>> start SOURCE MATERIAL
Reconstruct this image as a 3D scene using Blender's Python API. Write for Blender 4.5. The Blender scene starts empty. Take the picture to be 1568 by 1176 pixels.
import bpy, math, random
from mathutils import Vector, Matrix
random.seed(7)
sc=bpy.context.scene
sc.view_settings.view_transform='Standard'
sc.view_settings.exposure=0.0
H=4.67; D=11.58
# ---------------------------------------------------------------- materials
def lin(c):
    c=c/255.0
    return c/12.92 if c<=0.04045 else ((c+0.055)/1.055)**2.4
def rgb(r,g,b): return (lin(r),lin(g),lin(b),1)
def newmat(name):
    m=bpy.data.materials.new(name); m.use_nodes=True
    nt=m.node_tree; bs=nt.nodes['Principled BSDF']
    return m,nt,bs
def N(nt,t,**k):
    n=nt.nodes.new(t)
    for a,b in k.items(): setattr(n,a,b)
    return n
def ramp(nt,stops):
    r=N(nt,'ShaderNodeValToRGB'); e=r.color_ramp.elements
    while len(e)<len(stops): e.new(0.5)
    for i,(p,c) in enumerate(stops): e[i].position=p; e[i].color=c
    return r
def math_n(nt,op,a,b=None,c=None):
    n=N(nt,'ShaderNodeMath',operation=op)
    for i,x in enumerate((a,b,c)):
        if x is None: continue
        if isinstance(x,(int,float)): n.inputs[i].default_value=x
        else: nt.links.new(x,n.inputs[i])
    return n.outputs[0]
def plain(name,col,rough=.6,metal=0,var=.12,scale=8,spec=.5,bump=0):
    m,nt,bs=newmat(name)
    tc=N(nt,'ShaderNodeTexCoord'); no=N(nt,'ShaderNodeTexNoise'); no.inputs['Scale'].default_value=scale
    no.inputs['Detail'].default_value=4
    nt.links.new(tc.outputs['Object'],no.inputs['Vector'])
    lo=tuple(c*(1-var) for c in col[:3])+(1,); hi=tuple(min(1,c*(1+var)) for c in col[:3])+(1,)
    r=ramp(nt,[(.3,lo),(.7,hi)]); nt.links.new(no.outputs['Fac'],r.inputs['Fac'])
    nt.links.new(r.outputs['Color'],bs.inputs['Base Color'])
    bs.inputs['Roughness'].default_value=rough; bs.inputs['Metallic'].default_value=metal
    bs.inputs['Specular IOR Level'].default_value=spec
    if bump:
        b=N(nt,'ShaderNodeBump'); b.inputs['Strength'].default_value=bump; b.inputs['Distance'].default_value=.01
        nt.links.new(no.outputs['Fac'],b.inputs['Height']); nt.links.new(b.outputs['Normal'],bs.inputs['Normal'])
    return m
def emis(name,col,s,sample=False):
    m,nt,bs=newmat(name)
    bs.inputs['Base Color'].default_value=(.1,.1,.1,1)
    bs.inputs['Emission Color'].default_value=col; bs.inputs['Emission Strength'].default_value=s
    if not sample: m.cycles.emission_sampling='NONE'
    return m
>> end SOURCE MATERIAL
STATED PROBLEM – Exactly reproduce the material above.

FULL ANSWER –
Reconstruct this image as a 3D scene using Blender's Python API. Write for Blender 4.5. The Blender scene starts empty. Take the picture to be 1568 by 1176 pixels.
import bpy, math, random
from mathutils import Vector, Matrix
random.seed(7)
sc=bpy.context.scene
sc.view_settings.view_transform='Standard'
sc.view_settings.exposure=0.0
H=4.67; D=11.58
# ---------------------------------------------------------------- materials
def lin(c):
    c=c/255.0
    return c/12.92 if c<=0.04045 else ((c+0.055)/1.055)**2.4
def rgb(r,g,b): return (lin(r),lin(g),lin(b),1)
def newmat(name):
    m=bpy.data.materials.new(name); m.use_nodes=True
    nt=m.node_tree; bs=nt.nodes['Principled BSDF']
    return m,nt,bs
def N(nt,t,**k):
    n=nt.nodes.new(t)
    for a,b in k.items(): setattr(n,a,b)
    return n
def ramp(nt,stops):
    r=N(nt,'ShaderNodeValToRGB'); e=r.color_ramp.elements
    while len(e)<len(stops): e.new(0.5)
    for i,(p,c) in enumerate(stops): e[i].position=p; e[i].color=c
    return r
def math_n(nt,op,a,b=None,c=None):
    n=N(nt,'ShaderNodeMath',operation=op)
    for i,x in enumerate((a,b,c)):
        if x is None: continue
        if isinstance(x,(int,float)): n.inputs[i].default_value=x
        else: nt.links.new(x,n.inputs[i])
    return n.outputs[0]
def plain(name,col,rough=.6,metal=0,var=.12,scale=8,spec=.5,bump=0):
    m,nt,bs=newmat(name)
    tc=N(nt,'ShaderNodeTexCoord'); no=N(nt,'ShaderNodeTexNoise'); no.inputs['Scale'].default_value=scale
    no.inputs['Detail'].default_value=4
    nt.links.new(tc.outputs['Object'],no.inputs['Vector'])
    lo=tuple(c*(1-var) for c in col[:3])+(1,); hi=tuple(min(1,c*(1+var)) for c in col[:3])+(1,)
    r=ramp(nt,[(.3,lo),(.7,hi)]); nt.links.new(no.outputs['Fac'],r.inputs['Fac'])
    nt.links.new(r.outputs['Color'],bs.inputs['Base Color'])
    bs.inputs['Roughness'].default_value=rough; bs.inputs['Metallic'].default_value=metal
    bs.inputs['Specular IOR Level'].default_value=spec
    if bump:
        b=N(nt,'ShaderNodeBump'); b.inputs['Strength'].default_value=bump; b.inputs['Distance'].default_value=.01
        nt.links.new(no.outputs['Fac'],b.inputs['Height']); nt.links.new(b.outputs['Normal'],bs.inputs['Normal'])
    return m
def emis(name,col,s,sample=False):
    m,nt,bs=newmat(name)
    bs.inputs['Base Color'].default_value=(.1,.1,.1,1)
    bs.inputs['Emission Color'].default_value=col; bs.inputs['Emission Strength'].default_value=s
    if not sample: m.cycles.emission_sampling='NONE'
    return m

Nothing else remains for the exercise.